Execution of murderer raises new questions about the death penalty in Florida

February 25, 2013 

TALLAHASSEE -- The execution of Paul Augustus Howell scheduled for Tuesday has put Florida’s death penalty process under the microscope again.

Howell, 42, was convicted in 1992 of the pipe-bomb killing of Florida Highway Patrol Trooper Jimmy Fulford in Jefferson County, east of Tallahassee. If he dies by lethal injection as scheduled, his attorneys say, he will be the first Florida inmate to die without his case having been reviewed in federal court under a habeas corpus appeal. They argue Howell deserves that review — and a chance to seek another trial.

They say the court never heard about the conflict of interest involving his trial attorney, the failure to tell the court of Howell’s brain damage, his paranoia, child abuse or his lost court files. And the court never heard about Howell’s inadequate representation from the appellate lawyer who missed a crucial deadline for his federal review.

“Lawyers who never met the client in the 13 years they represented him lost his records in a flood and haven’t asked for new ones,” said Sonya Rudenstine of Gainesville, a new attorney hired by the inmate’s family. “If it weren’t so tragic, it would be a comedy of errors.”

The Florida Supreme Court rejected an appeal last week by Howell’s new attorneys. The court said it could not address claims he may raise in federal court. His attorneys have filed a new request in federal court in Tallahassee.

The habeas corpus review is routine in death-penalty cases in which the federal government provides inmates with an experienced, federally funded lawyer to have his case presented before a federal court as a final layer of protection before execution.

Howell’s last-minute appeal for more time comes as the Florida Legislature is moving in the other direction — toward limiting the time inmates should have to get their cases reviewed.

A bill being pushed through the Florida House by Rep. Matt Gaetz, R-Shalimar, would accelerate the time it takes to execute death row inmates in Florida by an estimated five years.

According to Gaetz, inmates spend an average of 14 years on death row before they are executed. His bill would not only limit the time state courts have to review the cases, it would ban any lawyer deemed ineffective by the court from taking a capital case for five years.

Without that, Gaetz argues, death penalty opponents will continue to have a compelling argument “that the punishment costs too much and doesn’t effectively deter crime.”

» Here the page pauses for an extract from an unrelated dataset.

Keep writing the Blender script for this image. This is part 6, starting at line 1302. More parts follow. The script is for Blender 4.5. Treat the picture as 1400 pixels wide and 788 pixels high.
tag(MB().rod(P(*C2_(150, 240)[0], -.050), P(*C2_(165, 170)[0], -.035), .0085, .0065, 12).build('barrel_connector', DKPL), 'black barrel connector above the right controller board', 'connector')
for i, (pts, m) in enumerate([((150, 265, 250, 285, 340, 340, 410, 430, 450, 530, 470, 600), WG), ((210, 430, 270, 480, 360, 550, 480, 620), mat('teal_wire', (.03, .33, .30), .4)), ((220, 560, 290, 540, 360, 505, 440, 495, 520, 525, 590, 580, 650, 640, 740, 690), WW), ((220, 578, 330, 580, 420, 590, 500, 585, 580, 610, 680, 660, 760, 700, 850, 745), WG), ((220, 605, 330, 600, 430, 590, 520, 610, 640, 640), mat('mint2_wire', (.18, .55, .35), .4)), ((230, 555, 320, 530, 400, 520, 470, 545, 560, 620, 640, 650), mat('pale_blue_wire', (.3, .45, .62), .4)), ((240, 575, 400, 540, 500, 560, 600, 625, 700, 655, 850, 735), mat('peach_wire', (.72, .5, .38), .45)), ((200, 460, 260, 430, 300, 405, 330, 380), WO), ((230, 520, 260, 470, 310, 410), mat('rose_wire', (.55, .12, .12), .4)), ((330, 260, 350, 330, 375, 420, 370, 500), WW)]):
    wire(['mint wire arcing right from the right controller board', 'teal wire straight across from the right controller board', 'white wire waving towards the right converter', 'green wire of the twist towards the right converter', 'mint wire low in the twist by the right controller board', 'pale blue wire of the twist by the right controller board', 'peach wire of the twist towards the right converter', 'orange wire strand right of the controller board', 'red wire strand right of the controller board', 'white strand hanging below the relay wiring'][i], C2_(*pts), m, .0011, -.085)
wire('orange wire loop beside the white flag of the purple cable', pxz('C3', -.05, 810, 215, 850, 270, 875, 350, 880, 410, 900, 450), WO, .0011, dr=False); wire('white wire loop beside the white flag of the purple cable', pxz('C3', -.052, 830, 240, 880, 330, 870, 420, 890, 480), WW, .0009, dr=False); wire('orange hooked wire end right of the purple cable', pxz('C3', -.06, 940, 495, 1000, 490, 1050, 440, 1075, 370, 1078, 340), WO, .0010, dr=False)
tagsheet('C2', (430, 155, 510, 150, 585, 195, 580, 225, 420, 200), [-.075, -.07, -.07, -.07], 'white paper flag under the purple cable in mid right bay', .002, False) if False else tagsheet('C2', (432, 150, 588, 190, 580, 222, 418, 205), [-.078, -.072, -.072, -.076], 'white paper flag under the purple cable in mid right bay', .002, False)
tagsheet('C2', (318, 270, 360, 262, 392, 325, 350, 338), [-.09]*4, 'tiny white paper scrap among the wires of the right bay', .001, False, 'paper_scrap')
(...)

Howell, a member of a Jamaican drug posse, was convicted after building a pipe bomb to kill a Jackson County woman who had information that could link him to a drug-related murder in South Florida. He hid the bomb in a gift-wrapped microwave oven and had a driver deliver it.

As the car was traveling through Jefferson County, Trooper Fulford stopped it for speeding. He then inspected the vehicle, unwrapped the microwave oven and the bomb exploded, killing him.

Howell’s attorneys now want the court to recognize that he never should have been represented in the first case by his attorney, Frank Sheffield, who is now a state court judge in Jefferson County.

When Howell faced state murder charges, he was already under indictment in a federal trial for drug trafficking. Sheffield represented him in the case, but withdrew after his secretary, who was also his wife, told prosecutors she had received a telephone call from an anonymous caller who told her that “If Paul Howell goes down, Mr. Sheffield is going down also.”